Но какая же буря чувств поднялась в её душе, когда она прочла бумаги, найденные у бунтовщика Мировича. Поразил её манифест, составленный Мировичем от имени Ивана. «Недолго владел престолом Пётр Третий, и тот от пронырства и от руки жены своей опоен ядом смертным, по нём же не иным чем, как силою, обладала наследным моим престолом самолюбивая расточительница Екатерина, которая по день нашего восшествия на престол из отечества Нашего выслала на кораблях к родному брату своему к римскому генерал-фельдмаршалу князю Фридрику Августу всего на двадцать на пять миллионов денег золота и серебра в деле и не в деле и сверх того чрез свои природные слабости хотела взять себе в мужья подданного своего Григория Орлова с тем, чтобы из злонамеренного и вредного отечеству её похода и не возвратиться, за что, конечно, она пред Страшным судом не оправдается...»

Здесь, увидела Екатерина, намешано, как и она мешала ложь с правдой. Её возмущение было настолько сильным, что она быстро осознала, чем грозит ей одно слово о манифесте. Если народ читал, дознается, а уж солдаты Мировича читали и знают, потеряет Екатерина доверие в народе и уважение к себе как к женщине.

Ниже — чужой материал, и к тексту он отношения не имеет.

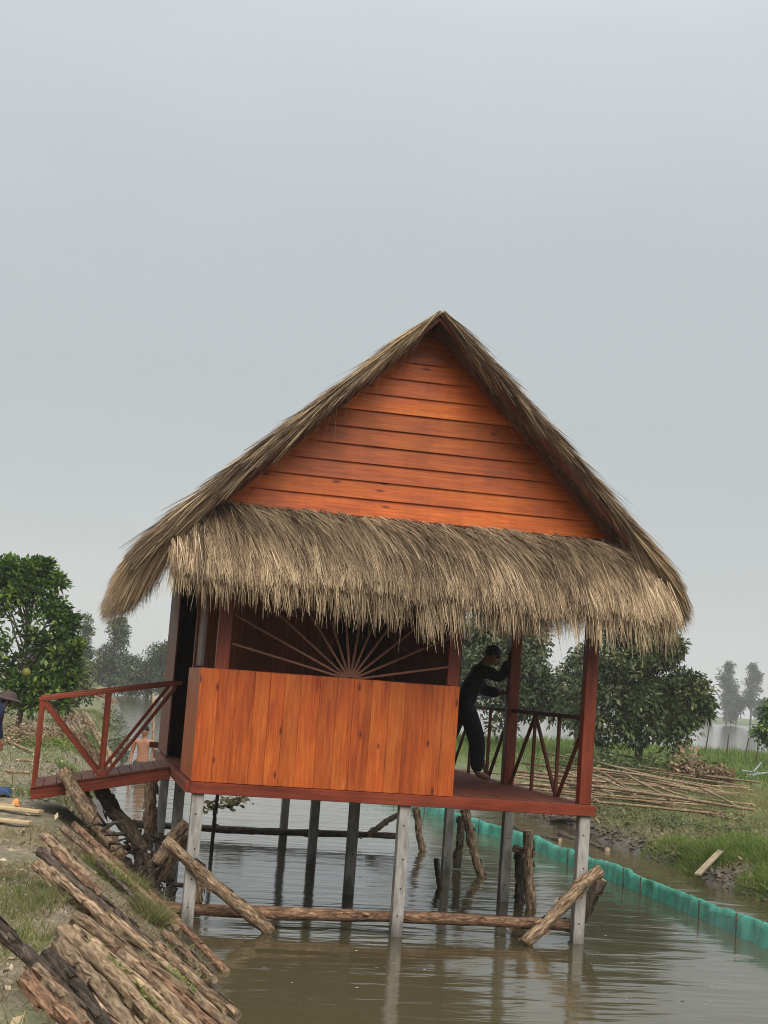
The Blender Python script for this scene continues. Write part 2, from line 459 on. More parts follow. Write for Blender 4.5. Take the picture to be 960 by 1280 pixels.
def bark_mat(name, bark, mid, bare, bare_amt=0.5):
    m, n, b = new_mat(name); l = n.links.new
    v = obj_vec(n, (6.0, 20, 20))
    a = N(n, 'ShaderNodeTexNoise', Scale=1.7, Detail=9.0, Roughness=0.72, Distortion=1.2); l(v.outputs[0], a.inputs['Vector'])
    v2 = obj_vec(n, (5, 30, 30))
    f = N(n, 'ShaderNodeTexNoise', Scale=2.0, Detail=5.0); l(v2.outputs[0], f.inputs['Vector'])
    c = 0.5+(0.5-bare_amt)*0.35
    rp = ramp(n, [(c-0.24, tuple(x*0.5 for x in bark)), (c-0.10, bark), (c+0.01, mid), (c+0.13, bare), (c+0.30, tuple(min(1, x*1.18) for x in bare))])
    l(a.outputs['Fac'], rp.inputs['Fac'])
    fr = N(n, 'ShaderNodeMapRange'); fr.inputs['From Min'].default_value = 0.3; fr.inputs['From Max'].default_value = 0.7
    fr.inputs['To Min'].default_value = 0.45; fr.inputs['To Max'].default_value = 1.3; l(f.outputs['Fac'], fr.inputs['Value'])
    oi = n.nodes.new('ShaderNodeObjectInfo'); mr = N(n, 'ShaderNodeMapRange'); mr.inputs['To Min'].default_value = 0.7; mr.inputs['To Max'].default_value = 1.2
    l(oi.outputs['Random'], mr.inputs['Value'])
    mu = N(n, 'ShaderNodeMath', operation='MULTIPLY'); l(fr.outputs['Result'], mu.inputs[0]); l(mr.outputs['Result'], mu.inputs[1])
    hs = n.nodes.new('ShaderNodeHueSaturation'); l(mu.outputs[0], hs.inputs['Value']); l(rp.outputs['Color'], hs.inputs['Color'])
    l(hs.outputs['Color'], b.inputs['Base Color']); b.inputs['Roughness'].default_value = 0.8; b.inputs['Specular IOR Level'].default_value = 0.25
    ad = N(n, 'ShaderNodeMath', operation='MULTIPLY_ADD'); ad.inputs[1].default_value = 0.5; l(f.outputs['Fac'], ad.inputs[0]); l(a.outputs['Fac'], ad.inputs[2])
    bp = N(n, 'ShaderNodeBump', Strength=0.8, Distance=0.02); l(ad.outputs[0], bp.inputs['Height']); l(bp.outputs[0], b.inputs['Normal'])
    return m
MAT['log'] = bark_mat('bark_log', (0.10, 0.062, 0.038), (0.225, 0.148, 0.09), (0.43, 0.31, 0.195), 0.56)
MAT['log_pale'] = bark_mat('bark_pale_log', (0.12, 0.075, 0.045), (0.27, 0.18, 0.108), (0.46, 0.335, 0.21), 0.65)
MAT['log_dark'] = bark_mat('bark_dark_log', (0.05, 0.036, 0.026), (0.105, 0.077, 0.055), (0.21, 0.16, 0.115), 0.38)
MAT['log_red'] = bark_mat('bark_red_log', (0.10, 0.052, 0.03), (0.24, 0.135, 0.08), (0.40, 0.25, 0.15), 0.5)
MAT['log_end'] = plain('log_cut_end', (0.34, 0.25, 0.16), 0.85, noise=0.4, scale=20)
MAT['trunk'] = bark_mat('tree_trunk', (0.07, 0.058, 0.045), (0.13, 0.11, 0.085), (0.2, 0.17, 0.14), 0.4)

def terrain_mat():
    m, n, b = new_mat('bank_soil'); l = n.links.new
    g = n.nodes.new('ShaderNodeNewGeometry'); sx = n.nodes.new('ShaderNodeSeparateXYZ'); l(g.outputs['Position'], sx.inputs[0])
    a = N(n, 'ShaderNodeTexNoise', Scale=0.55, Detail=8.0, Roughness=0.65); l(g.outputs['Position'], a.inputs['Vector'])
    f = N(n, 'ShaderNodeTexNoise', Scale=9.0, Detail=7.0, Roughness=0.7); l(g.outputs['Position'], f.inputs['Vector'])
    dirt = ramp(n, [(0.3, (0.10, 0.078, 0.052)), (0.5, (0.215, 0.175, 0.12)), (0.7, (0.37, 0.31, 0.22))]); l(f.outputs['Fac'], dirt.inputs['Fac'])
    gr = ramp(n, [(0.3, (0.05, 0.075, 0.018)), (0.6, (0.10, 0.13, 0.035)), (0.8, (0.19, 0.18, 0.07))]); l(f.outputs['Fac'], gr.inputs['Fac'])
    mud = ramp(n, [(0.3, (0.045, 0.036, 0.027)), (0.7, (0.125, 0.10, 0.075))]); l(f.outputs['Fac'], mud.inputs['Fac'])
    gm = N(n, 'ShaderNodeMapRange'); gm.inputs['From Min'].default_value = 0.44; gm.inputs['From Max'].default_value = 0.58; l(a.outputs['Fac'], gm.inputs['Value'])
    # the right bank and everything far away is greener than the trodden left bank
    rx = N(n, 'ShaderNodeMapRange'); rx.inputs['From Min'].default_value = 6.0; rx.inputs['From Max'].default_value = 9.0
    rx.inputs['To Min'].default_value = 0.0; rx.inputs['To Max'].default_value = 0.55; l(sx.outputs['X'], rx.inputs['Value'])
    ry = N(n, 'ShaderNodeMapRange'); ry.inputs['From Min'].default_value = 4.0; ry.inputs['From Max'].default_value = 40.0
    ry.inputs['To Min'].default_value = 0.0; ry.inputs['To Max'].default_value = 0.4; l(sx.outputs['Y'], ry.inputs['Value'])
    s1 = N(n, 'ShaderNodeMath', operation='ADD'); l(rx.outputs['Result'], s1.inputs[0]); l(ry.outputs['Result'], s1.inputs[1])
    s2 = N(n, 'ShaderNodeMath', operation='MULTIPLY_ADD'); s2.use_clamp = True; s2.inputs[1].default_value = 0.55
    l(gm.outputs['Result'], s2.inputs[0]); l(s1.outputs[0], s2.inputs[2])
    m1 = N(n, 'ShaderNodeMix', data_type='RGBA'); l(s2.outputs[0], m1.inputs['Factor']); l(dirt.outputs['Color'], m1.inputs['A']); l(gr.outputs['Color'], m1.inputs['B'])
    mz = N(n, 'ShaderNodeMapRange'); mz.inputs['From Min'].default_value = 0.12; mz.inputs['From Max'].default_value = 0.36
    mz.inputs['To Min'].default_value = 1.0; mz.inputs['To Max'].default_value = 0.0
    zn = N(n, 'ShaderNodeMath', operation='MULTIPLY_ADD'); zn.inputs[1].default_value = 0.35; l(a.outputs['Fac'], zn.inputs[0])
    zs = N(n, 'ShaderNodeMath', operation='SUBTRACT'); zs.inputs[1].default_value = 0.17; l(sx.outputs['Z'], zs.inputs[0]); l(zs.outputs[0], zn.inputs[2])
    l(zn.outputs[0], mz.inputs['Value'])
    m2 = N(n, 'ShaderNodeMix', data_type='RGBA'); l(mz.outputs['Result'], m2.inputs['Factor']); l(m1.outputs['Result'], m2.inputs['A']); l(mud.outputs['Color'], m2.inputs['B'])
    l(m2.outputs['Result'], b.inputs['Base Color'])
    rr = N(n, 'ShaderNodeMapRange'); rr.inputs['To Min'].default_value = 0.85; rr.inputs['To Max'].default_value = 0.4; l(mz.outputs['Result'], rr.inputs['Value'])
    l(rr.outputs['Result'], b.inputs['Roughness'])
    bp = N(n, 'ShaderNodeBump', Strength=0.9, Distance=0.04); l(f.outputs['Fac'], bp.inputs['Height']); l(bp.outputs[0], b.inputs['Normal'])
    return m
MAT['terrain'] = terrain_mat()

def water_mat():
    m, n, b = new_mat('muddy_water'); l = n.links.new
    g = n.nodes.new('ShaderNodeNewGeometry')
    # ripples: crests lie across the viewing direction of the channel
    mp = N(n, 'ShaderNodeMapping'); mp.inputs['Rotation'].default_value = (0, 0, 0.16); mp.inputs['Scale'].default_value = (0.32, 1.5, 1.0)
    l(g.outputs['Position'], mp.inputs[0])
    a = N(n, 'ShaderNodeTexNoise', Scale=1.0, Detail=2.5, Roughness=0.5, Distortion=0.4); l(mp.outputs[0], a.inputs['Vector'])
    mp2 = N(n, 'ShaderNodeMapping'); mp2.inputs['Scale'].default_value = (1.5, 4.5, 1.0); l(g.outputs['Position'], mp2.inputs[0])
    f = N(n, 'ShaderNodeTexNoise', Scale=1.3, Detail=2.0); l(mp2.outputs[0], f.inputs['Vector'])
    big = N(n, 'ShaderNodeTexNoise', Scale=0.12, Detail=2.0); l(g.outputs['Position'], big.inputs['Vector'])
    ad = N(n, 'ShaderNodeMath', operation='MULTIPLY_ADD'); ad.inputs[1].default_value = 0.28; l(f.outputs['Fac'], ad.inputs[0]); l(a.outputs['Fac'], ad.inputs[2])
    bp = N(n, 'ShaderNodeBump', Strength=0.36, Distance=0.06); l(ad.outputs[0], bp.inputs['Height'])
    rp = ramp(n, [(0.35, (0.052, 0.043, 0.020)), (0.65, (0.080, 0.067, 0.034))]); l(big.outputs['Fac'], rp.inputs['Fac'])
    l(rp.outputs['Color'], b.inputs['Base Color'])
    b.inputs['Roughness'].default_value = 0.10
    b.inputs['IOR'].default_value = 1.33
    b.inputs['Specular IOR Level'].default_value = 0.5
    l(bp.outputs[0], b.inputs['Normal'])
    return m
MAT['water'] = water_mat()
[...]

«Хотя зло и пресечено в самом корне, — быстро писала она в ответе Панину, — я опасаюсь, однако, чтоб в таком большом городе, как Петербург, глухие толки не наделали бы много несчастных, так как эти два негодяя, которые наказаны Богом за ужасную ложь, написанную ими на мой счёт в их так называемом манифесте, не преминули посеять свой яд. Я не останусь тут ни одного часа более, чем сколько нужно, не показывая однако вида, что я тороплюсь. Я возвращусь в Петербург, где, я надеюсь, моё возвращение немало будет содействовать уничтожению всех их клевет на мой счёт...»

Она поторопилась вернуться, бунт пресечён в самом начале, но много сил и времени, много нервов придётся ещё потратить Екатерине, чтобы разделаться с последствиями бунта.

Одно несказанно радовало императрицу — теперь в России один император, единственный человек, стоящий на престоле и не имеющий соперников, — она, Екатерина.